Piskac Group Wins ACM Award

11/29/2022
Departments: Computer Science

Professor Ruzica Piskac and her group have won a Distinguished Paper award at the ACM Conference on Computer and Communications Security (CCS) for their paper, “Proving UNSAT in Zero Knowledge.”

Ruzica Piskac

Distinguished Paper Awards are presented at CCS to authors whose work represents groundbreaking research in their respective areas. By recognizing these select papers for their ingenuity and importance, this award highlights the theoretical and practical innovations likely to shape the future of computing.

The paper from Piskac, associate professor of computer science, and her group solves a problem that has long beleaguered software developers. When developers upload their software, auditing methods on these platforms validate whether these programs follow the security policies that the platform is enforcing. Because of IP protection concerns, though, developers often want to keep their programs private before any commitment has been made. But to verify that the software follows the company's policies, the developers still need to provide access to the code. As a result, there are several well-known examples of programs being scooped before they could be deployed.  

“Our methods solve this issue – now, the auditing/validation tools can be deployed in the privacy-preserving mode,” said Ning Luo, lead author of the paper, and who will receive her Ph.D. this week. “With our methods, the developer can convince the auditors that her software satisfies desired properties without revealing what their programs are.”

     Ning Luo

This paper on proving the unsatisfiability of Boolean formulas in zero knowledge is a part of work on privacy-preserving formal methods, a field introduced by Professor Piskac and her group. Under the name "formal methods" we assume rigorous software engineering for proving program correctness. The standard process of proving program correctness includes translating a program into a mathematical formalism, such as a formula, and then automatically reasoning about that formula. 
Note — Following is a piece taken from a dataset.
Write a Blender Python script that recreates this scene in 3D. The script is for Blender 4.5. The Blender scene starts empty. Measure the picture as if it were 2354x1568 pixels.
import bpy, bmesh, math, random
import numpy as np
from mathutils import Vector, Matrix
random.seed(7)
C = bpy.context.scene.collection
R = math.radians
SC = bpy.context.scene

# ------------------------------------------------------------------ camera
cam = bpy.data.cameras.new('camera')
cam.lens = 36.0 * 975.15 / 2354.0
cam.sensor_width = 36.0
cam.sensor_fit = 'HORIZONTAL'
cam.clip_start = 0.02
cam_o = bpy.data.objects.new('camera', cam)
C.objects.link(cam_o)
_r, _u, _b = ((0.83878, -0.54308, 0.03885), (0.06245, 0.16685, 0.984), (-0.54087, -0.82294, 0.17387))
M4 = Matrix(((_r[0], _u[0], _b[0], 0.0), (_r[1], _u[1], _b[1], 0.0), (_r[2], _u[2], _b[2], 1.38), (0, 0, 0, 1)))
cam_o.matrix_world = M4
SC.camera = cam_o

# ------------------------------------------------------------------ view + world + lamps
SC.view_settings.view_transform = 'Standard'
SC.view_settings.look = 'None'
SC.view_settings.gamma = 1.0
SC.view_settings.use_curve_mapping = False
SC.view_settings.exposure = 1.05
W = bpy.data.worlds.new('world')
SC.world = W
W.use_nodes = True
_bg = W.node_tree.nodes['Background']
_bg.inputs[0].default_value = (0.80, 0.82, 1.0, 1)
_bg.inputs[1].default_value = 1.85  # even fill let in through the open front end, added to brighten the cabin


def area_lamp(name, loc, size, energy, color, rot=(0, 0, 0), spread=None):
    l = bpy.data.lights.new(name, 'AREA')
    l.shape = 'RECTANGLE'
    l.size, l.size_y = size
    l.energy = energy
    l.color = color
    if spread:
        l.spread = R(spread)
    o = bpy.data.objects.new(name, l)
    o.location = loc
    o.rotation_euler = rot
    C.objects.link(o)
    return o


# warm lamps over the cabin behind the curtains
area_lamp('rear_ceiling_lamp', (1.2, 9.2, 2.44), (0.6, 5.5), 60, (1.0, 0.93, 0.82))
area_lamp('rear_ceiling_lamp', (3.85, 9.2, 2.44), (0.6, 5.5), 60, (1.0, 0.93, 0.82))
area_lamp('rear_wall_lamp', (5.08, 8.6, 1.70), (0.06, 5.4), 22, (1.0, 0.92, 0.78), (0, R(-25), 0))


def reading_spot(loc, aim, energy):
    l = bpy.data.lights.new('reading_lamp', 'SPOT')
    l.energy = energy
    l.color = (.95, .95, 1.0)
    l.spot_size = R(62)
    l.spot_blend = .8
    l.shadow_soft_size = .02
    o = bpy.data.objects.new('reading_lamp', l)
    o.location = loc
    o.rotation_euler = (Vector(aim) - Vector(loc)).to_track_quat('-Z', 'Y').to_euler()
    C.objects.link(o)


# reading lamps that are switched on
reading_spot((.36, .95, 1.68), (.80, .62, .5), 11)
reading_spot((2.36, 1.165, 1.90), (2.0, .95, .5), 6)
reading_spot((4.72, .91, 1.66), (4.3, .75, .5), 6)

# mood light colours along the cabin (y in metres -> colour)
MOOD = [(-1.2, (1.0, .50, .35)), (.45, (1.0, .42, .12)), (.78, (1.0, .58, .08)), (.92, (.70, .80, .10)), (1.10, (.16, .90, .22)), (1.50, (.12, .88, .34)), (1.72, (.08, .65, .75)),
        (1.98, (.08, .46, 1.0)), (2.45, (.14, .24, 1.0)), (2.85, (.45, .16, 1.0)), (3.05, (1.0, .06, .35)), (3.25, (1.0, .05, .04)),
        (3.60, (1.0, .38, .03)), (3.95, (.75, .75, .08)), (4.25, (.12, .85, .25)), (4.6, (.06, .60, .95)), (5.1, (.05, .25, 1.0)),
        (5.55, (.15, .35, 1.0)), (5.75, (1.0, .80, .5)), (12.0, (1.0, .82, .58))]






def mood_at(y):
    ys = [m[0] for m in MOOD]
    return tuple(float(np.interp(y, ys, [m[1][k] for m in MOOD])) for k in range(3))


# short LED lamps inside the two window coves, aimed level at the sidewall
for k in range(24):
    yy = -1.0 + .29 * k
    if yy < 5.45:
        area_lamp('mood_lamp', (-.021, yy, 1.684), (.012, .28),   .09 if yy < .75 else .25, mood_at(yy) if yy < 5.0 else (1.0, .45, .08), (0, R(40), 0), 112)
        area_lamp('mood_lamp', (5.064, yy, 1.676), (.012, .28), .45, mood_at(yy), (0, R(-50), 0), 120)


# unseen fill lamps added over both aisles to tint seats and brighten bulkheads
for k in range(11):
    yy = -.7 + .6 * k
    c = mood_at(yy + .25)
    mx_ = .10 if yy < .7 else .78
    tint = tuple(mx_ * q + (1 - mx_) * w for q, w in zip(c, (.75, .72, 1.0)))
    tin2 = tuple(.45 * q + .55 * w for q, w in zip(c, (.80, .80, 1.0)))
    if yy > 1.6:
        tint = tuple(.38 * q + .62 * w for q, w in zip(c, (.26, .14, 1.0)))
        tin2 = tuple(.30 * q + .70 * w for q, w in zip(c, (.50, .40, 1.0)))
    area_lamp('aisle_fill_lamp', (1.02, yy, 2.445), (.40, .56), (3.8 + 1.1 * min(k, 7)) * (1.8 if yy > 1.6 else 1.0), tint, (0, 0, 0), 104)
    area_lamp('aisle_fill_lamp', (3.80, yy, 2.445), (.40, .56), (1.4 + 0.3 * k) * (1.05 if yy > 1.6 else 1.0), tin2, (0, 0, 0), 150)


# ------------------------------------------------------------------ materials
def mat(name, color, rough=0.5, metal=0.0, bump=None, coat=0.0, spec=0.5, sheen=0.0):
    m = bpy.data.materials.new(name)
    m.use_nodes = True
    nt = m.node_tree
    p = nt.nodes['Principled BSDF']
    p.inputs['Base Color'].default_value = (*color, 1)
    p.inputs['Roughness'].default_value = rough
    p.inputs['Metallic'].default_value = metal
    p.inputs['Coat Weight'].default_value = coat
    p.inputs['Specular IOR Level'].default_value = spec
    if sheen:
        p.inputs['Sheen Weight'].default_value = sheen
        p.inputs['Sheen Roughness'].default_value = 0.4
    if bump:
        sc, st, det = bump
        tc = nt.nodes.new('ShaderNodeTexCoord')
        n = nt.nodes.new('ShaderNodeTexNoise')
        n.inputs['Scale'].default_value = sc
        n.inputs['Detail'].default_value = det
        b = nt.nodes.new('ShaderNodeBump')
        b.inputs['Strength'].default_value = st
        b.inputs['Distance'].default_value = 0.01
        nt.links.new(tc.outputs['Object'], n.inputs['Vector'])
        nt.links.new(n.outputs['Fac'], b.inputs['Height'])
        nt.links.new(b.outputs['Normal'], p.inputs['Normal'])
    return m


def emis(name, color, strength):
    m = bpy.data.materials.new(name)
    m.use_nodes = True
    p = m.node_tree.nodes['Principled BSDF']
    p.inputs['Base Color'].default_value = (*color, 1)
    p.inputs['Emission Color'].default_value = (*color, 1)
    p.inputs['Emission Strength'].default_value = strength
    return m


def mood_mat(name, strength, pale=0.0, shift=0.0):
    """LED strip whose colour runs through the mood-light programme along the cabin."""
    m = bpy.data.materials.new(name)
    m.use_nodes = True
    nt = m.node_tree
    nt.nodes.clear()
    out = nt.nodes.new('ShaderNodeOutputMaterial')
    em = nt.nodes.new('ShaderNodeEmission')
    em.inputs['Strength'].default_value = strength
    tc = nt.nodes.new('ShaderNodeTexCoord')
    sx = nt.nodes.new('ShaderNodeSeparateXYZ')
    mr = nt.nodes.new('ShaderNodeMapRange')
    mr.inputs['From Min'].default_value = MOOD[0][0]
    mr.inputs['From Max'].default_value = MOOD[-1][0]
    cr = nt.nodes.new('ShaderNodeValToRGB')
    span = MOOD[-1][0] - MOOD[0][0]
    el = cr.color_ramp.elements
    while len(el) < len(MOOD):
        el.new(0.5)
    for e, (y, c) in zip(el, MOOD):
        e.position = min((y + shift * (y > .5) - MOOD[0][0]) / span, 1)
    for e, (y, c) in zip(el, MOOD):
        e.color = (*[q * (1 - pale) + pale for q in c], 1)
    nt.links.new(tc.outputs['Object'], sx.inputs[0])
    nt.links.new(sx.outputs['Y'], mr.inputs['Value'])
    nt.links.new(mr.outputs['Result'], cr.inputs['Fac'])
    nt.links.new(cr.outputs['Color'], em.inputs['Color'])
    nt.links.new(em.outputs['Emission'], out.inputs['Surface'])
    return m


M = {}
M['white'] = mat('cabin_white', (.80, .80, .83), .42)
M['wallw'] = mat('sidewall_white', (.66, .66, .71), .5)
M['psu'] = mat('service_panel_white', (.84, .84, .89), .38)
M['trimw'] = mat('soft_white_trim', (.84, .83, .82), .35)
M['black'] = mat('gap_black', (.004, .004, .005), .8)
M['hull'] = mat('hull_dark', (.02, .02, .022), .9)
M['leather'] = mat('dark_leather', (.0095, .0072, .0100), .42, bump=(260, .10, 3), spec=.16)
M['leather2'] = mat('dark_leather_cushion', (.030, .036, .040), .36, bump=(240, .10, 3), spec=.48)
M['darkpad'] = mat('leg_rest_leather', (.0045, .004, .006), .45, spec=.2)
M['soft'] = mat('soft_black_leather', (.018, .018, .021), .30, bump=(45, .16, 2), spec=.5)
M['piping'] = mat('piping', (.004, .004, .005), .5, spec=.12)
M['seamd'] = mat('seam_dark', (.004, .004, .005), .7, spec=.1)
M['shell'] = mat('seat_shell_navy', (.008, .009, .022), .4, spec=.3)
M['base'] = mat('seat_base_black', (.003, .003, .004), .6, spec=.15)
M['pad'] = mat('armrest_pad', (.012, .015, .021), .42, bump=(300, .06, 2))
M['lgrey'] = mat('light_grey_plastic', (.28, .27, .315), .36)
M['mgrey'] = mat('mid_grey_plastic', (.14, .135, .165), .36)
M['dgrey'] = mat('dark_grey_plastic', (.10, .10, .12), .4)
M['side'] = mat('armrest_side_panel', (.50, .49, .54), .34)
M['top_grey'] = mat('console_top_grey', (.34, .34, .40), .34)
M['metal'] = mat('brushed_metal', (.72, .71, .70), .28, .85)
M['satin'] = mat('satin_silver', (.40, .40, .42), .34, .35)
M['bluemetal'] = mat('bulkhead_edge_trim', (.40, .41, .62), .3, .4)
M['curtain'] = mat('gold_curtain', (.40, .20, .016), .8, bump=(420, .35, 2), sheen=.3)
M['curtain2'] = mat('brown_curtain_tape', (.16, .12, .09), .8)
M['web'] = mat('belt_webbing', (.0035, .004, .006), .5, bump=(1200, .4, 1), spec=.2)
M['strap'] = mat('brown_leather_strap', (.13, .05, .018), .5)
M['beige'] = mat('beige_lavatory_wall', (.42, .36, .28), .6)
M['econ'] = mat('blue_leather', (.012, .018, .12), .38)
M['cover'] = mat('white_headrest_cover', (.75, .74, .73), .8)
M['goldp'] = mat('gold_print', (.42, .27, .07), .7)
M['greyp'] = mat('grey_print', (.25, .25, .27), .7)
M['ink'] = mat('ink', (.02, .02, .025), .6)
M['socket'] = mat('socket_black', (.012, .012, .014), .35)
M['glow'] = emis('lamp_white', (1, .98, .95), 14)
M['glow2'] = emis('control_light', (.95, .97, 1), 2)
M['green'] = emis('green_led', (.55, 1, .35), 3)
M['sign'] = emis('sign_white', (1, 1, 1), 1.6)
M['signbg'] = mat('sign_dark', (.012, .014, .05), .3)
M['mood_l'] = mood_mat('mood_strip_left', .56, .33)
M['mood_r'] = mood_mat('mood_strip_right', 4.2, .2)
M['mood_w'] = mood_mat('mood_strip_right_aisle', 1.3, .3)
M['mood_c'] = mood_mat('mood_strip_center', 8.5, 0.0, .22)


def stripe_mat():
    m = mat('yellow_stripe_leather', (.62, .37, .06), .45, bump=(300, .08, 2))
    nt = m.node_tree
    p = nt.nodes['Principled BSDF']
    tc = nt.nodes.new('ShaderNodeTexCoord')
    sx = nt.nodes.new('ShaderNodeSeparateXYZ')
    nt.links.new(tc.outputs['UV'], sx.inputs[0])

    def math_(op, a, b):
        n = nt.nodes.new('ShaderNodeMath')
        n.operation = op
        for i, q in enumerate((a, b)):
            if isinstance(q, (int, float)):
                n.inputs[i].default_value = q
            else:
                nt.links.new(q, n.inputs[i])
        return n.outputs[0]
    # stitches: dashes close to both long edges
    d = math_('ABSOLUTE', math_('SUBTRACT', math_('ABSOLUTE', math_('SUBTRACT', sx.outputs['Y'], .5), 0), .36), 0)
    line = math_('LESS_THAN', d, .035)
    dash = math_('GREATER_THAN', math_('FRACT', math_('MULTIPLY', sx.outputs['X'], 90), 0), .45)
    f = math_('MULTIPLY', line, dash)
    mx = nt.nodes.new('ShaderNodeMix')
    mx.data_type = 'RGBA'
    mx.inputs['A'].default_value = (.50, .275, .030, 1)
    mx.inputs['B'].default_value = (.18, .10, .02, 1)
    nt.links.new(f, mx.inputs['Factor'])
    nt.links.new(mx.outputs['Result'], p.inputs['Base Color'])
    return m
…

However, modern applications require that the program is private so we cannot apply the decades-worth of research done in formal methods. This means that all the tools and methods used in formal verification, while being widely used in industry nowadays, cannot ensure the privacy of programs. Adding privacy concerns to the verification problem requires an entire approach to the problem. 

In this paper, the Piskac group introduces algorithms that enable users to verify or prove the correctness and safety of programs, even when the program is private. Proving UNSAT in zero knowledge enables an untrusted party to prove the unsatisfiability of a formula without revealing the proof or even the formula. As many problems on the correctness and safety can be reduced to the problem of the unsatisfiability of Boolean formulas, this paper, therefore, provides the foundation for privacy-preserving formal methods.

Overall, privacy-preserving formal methods present a novel synergy of cryptography and formal methods. The former offers advanced techniques for enhanced privacy, while the latter is widely used to ensure the correctness and safety of programs in practice. Together with their collaborators, Timos Antonopoulos (research scientist at Yale), William R. Harris (Google LLC), Eran Tromer (Columbia University), and Xiao Wang (Northwestern University), Professor Piskac and her group have been developing a suite of privacy-preserving formal methods, including this paper, privacy-preserving model checking (WPES 2020) and privacy-preserving SAT solver (USENIX Security 2022).